::: RECORD LIST :::

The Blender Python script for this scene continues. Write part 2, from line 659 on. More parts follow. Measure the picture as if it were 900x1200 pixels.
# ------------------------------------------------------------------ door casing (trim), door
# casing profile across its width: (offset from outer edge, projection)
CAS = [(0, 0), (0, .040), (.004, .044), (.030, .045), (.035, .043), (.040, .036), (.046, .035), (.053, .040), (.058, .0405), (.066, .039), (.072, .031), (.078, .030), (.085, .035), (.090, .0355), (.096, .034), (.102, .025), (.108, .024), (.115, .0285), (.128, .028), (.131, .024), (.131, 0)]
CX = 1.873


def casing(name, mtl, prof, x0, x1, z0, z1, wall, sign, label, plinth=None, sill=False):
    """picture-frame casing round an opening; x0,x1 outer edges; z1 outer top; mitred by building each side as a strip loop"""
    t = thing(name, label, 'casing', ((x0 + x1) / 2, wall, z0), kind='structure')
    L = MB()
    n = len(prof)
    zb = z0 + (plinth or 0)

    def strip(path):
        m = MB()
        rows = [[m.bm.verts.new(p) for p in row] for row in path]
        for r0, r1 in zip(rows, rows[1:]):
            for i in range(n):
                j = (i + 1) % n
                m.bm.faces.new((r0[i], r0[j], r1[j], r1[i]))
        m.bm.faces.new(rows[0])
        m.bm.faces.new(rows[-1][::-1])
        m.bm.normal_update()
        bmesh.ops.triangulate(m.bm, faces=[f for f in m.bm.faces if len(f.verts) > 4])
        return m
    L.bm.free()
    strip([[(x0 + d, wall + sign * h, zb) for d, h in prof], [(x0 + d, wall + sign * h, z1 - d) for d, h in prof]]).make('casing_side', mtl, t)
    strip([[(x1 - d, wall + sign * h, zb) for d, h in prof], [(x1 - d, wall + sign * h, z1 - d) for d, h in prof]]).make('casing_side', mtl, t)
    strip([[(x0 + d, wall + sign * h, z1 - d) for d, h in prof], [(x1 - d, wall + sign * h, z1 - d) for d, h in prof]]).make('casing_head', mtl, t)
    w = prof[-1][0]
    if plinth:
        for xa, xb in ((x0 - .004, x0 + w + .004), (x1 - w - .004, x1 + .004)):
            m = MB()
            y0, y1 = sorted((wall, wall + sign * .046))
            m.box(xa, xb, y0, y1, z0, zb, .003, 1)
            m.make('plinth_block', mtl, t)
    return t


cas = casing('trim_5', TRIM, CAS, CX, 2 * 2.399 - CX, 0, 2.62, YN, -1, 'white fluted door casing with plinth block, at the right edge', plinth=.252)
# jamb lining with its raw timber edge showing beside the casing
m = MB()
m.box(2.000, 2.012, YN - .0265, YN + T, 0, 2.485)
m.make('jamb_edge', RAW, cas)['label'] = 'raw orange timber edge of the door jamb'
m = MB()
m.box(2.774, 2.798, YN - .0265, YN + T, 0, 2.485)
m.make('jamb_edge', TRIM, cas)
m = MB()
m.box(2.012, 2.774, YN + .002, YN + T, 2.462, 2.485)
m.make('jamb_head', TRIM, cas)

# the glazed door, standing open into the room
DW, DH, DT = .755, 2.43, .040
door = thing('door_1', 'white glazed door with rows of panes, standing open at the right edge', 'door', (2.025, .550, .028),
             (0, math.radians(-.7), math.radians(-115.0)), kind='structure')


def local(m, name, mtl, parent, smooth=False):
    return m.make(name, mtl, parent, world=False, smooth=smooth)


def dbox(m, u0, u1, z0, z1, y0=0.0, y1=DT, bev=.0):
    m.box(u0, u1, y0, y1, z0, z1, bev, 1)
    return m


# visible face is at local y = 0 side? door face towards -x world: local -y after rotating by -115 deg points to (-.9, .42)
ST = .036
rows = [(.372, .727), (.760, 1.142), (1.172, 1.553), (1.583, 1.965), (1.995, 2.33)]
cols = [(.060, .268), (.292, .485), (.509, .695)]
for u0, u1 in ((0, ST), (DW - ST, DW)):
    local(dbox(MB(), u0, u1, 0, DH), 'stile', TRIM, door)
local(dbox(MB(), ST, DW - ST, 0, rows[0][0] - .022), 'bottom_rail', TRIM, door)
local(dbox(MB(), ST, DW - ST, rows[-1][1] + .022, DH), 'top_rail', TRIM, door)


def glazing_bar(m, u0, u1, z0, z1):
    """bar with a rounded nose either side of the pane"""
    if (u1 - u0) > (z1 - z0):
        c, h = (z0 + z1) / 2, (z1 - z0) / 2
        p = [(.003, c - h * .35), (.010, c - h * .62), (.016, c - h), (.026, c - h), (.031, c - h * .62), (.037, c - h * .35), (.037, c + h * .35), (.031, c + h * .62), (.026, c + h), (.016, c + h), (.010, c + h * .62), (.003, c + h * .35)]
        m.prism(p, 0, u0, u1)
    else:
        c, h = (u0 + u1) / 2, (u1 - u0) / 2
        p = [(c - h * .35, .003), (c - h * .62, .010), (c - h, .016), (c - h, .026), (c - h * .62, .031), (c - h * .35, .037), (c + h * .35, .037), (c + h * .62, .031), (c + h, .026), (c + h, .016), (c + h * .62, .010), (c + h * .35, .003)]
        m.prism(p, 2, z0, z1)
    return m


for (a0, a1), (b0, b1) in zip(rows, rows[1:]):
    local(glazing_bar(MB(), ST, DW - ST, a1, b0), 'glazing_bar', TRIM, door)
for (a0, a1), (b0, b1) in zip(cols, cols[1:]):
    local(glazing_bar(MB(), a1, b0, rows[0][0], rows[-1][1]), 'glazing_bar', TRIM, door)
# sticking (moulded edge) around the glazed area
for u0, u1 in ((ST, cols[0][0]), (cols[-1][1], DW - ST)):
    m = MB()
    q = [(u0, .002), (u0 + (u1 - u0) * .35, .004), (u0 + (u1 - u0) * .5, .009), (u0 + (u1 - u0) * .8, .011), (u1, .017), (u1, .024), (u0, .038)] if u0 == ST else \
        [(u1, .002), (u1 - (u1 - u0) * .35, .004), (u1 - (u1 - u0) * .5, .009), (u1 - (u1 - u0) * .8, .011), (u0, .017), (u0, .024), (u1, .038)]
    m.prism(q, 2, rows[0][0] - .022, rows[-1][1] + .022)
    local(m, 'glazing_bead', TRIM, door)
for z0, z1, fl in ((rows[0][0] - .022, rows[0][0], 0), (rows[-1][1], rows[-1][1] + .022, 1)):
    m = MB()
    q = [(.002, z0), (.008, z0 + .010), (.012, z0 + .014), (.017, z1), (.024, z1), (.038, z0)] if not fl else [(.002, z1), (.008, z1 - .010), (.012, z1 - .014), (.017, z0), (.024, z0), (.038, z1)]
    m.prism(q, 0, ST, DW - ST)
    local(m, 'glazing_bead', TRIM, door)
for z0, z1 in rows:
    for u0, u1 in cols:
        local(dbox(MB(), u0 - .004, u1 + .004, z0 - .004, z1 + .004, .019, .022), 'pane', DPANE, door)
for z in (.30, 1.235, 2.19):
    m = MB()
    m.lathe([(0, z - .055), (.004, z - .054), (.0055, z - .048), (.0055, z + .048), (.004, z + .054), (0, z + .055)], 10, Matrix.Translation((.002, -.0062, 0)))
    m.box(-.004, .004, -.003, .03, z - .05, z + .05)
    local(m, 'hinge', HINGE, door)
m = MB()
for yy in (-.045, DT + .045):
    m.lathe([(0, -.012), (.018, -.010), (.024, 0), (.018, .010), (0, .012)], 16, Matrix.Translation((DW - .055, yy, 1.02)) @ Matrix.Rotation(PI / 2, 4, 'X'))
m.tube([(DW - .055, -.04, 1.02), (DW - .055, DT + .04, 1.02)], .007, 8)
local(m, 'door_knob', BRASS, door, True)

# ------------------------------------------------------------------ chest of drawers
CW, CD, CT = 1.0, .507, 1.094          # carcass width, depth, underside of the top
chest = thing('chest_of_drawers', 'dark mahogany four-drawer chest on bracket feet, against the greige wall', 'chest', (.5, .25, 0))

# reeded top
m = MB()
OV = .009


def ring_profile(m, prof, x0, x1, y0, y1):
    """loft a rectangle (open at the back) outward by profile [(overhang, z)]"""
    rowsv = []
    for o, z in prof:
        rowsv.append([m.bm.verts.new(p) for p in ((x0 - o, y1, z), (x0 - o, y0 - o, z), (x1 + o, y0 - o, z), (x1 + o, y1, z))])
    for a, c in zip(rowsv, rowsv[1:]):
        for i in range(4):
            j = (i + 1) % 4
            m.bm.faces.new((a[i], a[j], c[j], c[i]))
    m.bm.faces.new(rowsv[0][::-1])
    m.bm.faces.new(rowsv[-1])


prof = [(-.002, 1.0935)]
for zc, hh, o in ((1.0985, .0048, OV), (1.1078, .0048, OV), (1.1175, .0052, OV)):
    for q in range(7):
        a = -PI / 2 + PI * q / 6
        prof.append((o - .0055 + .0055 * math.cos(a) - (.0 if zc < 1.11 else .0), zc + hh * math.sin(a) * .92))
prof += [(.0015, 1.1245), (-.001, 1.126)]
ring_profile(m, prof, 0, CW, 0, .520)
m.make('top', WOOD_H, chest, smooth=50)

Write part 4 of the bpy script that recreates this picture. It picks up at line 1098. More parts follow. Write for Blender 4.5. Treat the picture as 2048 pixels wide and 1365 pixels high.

:::

[DO THIS] Up to and including the line that holds "zb = z0 + (plinth or 0)", reproduce the records above exactly from their first line, and give nothing else.

[SOLUTION TO THIS PROBLEM]
The Blender Python script for this scene continues. Write part 2, from line 659 on. More parts follow. Measure the picture as if it were 900x1200 pixels.
# ------------------------------------------------------------------ door casing (trim), door
# casing profile across its width: (offset from outer edge, projection)
CAS = [(0, 0), (0, .040), (.004, .044), (.030, .045), (.035, .043), (.040, .036), (.046, .035), (.053, .040), (.058, .0405), (.066, .039), (.072, .031), (.078, .030), (.085, .035), (.090, .0355), (.096, .034), (.102, .025), (.108, .024), (.115, .0285), (.128, .028), (.131, .024), (.131, 0)]
CX = 1.873


def casing(name, mtl, prof, x0, x1, z0, z1, wall, sign, label, plinth=None, sill=False):
    """picture-frame casing round an opening; x0,x1 outer edges; z1 outer top; mitred by building each side as a strip loop"""
    t = thing(name, label, 'casing', ((x0 + x1) / 2, wall, z0), kind='structure')
    L = MB()
    n = len(prof)
    zb = z0 + (plinth or 0)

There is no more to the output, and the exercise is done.